2. How does one account for what takes place in the experiment without using the concept of "retrocausality" (effect before cause)?
3. If the photon passes through both slits, wouldn't the BBO crystal produce 4 photons? If it does, what happens in that case, and if it doesn't, then why?
Okay so here is my understanding of the experiment. A laser fires a photon at a double slit. It can either go through slit A (red), slit B (blue), or both. After the double slit, there's a nonlinear optical crystal (BBO) that converts the photon into two entangled photons. A Glan-Thompson prism diverges these two entangled photons. One of them (called the signal photon) goes towards the detector D0 while the other (idler photon) goes towards a prism PS and is deflected depending on whether it follows path A or path B. An idler photon following path A passes through a beam splitter BSb where it can either reflect and go to D4 or transmit, reflect off of mirror Mb and then either reflect off of BSc and enter D2 or transmit and enter D1 (sorry about the run-on sentences, trying to keep this short). An idler photon following path B will either reflect off of BSa or transmit and reflect off Ma and arrive at BSc where it will either go to D2 or D1. Detectors D1 and D2 always give interference patterns, while D3 and D4 only show diffraction without interference. If the idler photon enters D4, then we know that it passed through slit A, if D3, then slit B. What ends up happening though is that whether or not the signal photon displays interference at D0 depends on whether the idler photon enters D1/D2 or D3/D4. If the idler photon enters D1/D2, there will be an interference pattern at D0. If the idler photon enters D3/D4, there will not be an interference pattern at D0.

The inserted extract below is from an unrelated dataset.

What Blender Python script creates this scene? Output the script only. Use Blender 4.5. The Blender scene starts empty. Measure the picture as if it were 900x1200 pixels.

I'm not studying this for a class or anything, I've just been having a discussion with someone about the role of consciousness within these double-slit experiments. They used this as an example of how consciousness can effect matter. I, however, have a very hard time accepting this. There just has to be another explanation that does not involve retrocausality. If there isn't, then my friend would have to be right; somehow the signal photon knows whether or not we will have the path information (it is "erased" at D1/D2). I know some people believe consciousness plays a role in the original double-slit experiment, but I know that it doesn't. In that experiment, the reason why the photon acts like a particle is not because it knows a physicist is attempting to measure it, but because of the way it physically interacts with the detector. The delayed time version can't be explained this way. I'm not really too familiar with entangled particles, I only understand the main concept. All 5 detectors are the same kind of detector correct? The only difference between the last 4 is that we the observers know that D3/D4 will let us know the path information, while D1/D2 will not. How in the world would a photon "know" this? There just has to be something I'm missing here. I would really like to know what the explanations that don't involve retrocausality (Ex. of explanation using retrocausality: if the idler photon arrives at say D3/D4, then it will "go back in time" and make sure that the original photon only passes through one slit, even if it originally passed through both) are. Wikipedia says that this paper provides such an explanation, however, I'm having some trouble understanding it http://arxiv.org/abs/1103.0117.
Thank you for taking the time to read all of this.